Sunday, January 24, 2016: 9:45 AM-10:45 AM
Systems and Equipment
Chair:
Thomas H. Kuehn, PhD, University of Minnesota
Ducts transmit much of the noise heard in office environments. This session uses finite element simulation to determine the attenuation that can be expected from insertion losses, transmission losses, elbows, side branches and breakout transmission loss in lined and unlined ducts for a much wider range of conditions than those provided in the Handbook tables. The results have demonstrated good agreement with available measured data.
1 A Simulation Approach to Determine the Insertion and Transmission Loss of Unlined and Lined Ducts (RP-1529) (OR-16-001)
One of the primary noise transmission paths in buildings is from HVAC equipment through ventilation ducts. The ASHRAE Handbook provides tables for estimating the attenuation of lined and unlined ducts up to 10 ft (3.05 m) in length. The aim of this research is to suggest and validate a finite element approach to determine the attenuation of ducts of any length and dimension. The approach detailed simulates the standard measurement approaches for assessing duct attenuation. The duct air space, including the source and termination, is modeled using acoustic finite elements. Poroelastic finite elements are used to simulate the fiber lining, and the metal ductwork is modeled using structural finite elements. The model is used to determine the insertion and transmission loss of unlined and lined ducts. Predicted results are compared to measurement with good agreement.
2 Simulation of Attenuation due to Elbows and Side Branches and Breakout Transmission Loss (RP-1529) (OR-16-002)
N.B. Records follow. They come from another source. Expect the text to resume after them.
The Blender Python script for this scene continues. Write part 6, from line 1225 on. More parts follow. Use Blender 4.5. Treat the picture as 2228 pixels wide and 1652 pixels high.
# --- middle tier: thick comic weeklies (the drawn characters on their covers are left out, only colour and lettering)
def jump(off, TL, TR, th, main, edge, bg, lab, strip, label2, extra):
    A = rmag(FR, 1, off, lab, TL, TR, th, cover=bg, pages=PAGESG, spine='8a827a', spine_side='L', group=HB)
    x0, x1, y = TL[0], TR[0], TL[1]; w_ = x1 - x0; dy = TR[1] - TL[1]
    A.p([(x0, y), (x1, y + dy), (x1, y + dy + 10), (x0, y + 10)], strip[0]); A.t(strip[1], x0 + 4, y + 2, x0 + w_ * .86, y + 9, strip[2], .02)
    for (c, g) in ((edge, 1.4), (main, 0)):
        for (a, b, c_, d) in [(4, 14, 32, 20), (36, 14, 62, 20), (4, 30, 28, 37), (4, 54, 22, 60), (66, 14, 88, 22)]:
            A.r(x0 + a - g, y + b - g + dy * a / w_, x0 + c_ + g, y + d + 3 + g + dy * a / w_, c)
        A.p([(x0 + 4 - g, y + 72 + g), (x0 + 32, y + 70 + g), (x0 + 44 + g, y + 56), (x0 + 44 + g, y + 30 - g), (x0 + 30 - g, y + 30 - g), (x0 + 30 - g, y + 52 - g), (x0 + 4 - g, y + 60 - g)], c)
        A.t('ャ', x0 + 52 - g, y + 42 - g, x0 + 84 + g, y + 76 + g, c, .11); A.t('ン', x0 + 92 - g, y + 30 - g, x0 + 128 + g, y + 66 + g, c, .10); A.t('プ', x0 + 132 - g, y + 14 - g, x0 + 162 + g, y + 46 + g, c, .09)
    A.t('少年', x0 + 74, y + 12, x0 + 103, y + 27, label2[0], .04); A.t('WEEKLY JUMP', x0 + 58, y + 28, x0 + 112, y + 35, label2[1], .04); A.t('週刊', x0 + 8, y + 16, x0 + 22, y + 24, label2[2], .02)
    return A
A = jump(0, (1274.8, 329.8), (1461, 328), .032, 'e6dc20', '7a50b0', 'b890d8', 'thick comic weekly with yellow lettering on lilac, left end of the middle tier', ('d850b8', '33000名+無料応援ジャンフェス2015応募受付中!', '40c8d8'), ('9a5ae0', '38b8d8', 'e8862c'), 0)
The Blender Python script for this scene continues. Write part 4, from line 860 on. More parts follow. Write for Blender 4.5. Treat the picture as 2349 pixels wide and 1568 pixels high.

The primary path of noise propagation in buildings is airborne transmission from building equipment through ducts. Attenuation is increased if elbows or side branches are introduced into a duct. In a companion paper, finite element analysis was used to predict the insertion loss of straight lined and unlined ducts and results were validated with measurement. In this work, finite element analysis is used to predict the attenuation of elbows and side branches. Results for elbows and branches are compared to the ASHRAE Handbook with good agreement. In addition, an important secondary noise transmission path is through duct walls into rooms. This path, which is often termed breakout noise, is also investigated using the finite element approach and results are correlated with an analytical solution and the ASHRAE Handbook with good agreement. Of note, it is demonstrated that the breakout transmission loss is much less than the insertion loss through lined rectangular ducts at some frequencies. This suggests that breakout noise may be the dominant noise path at some frequencies.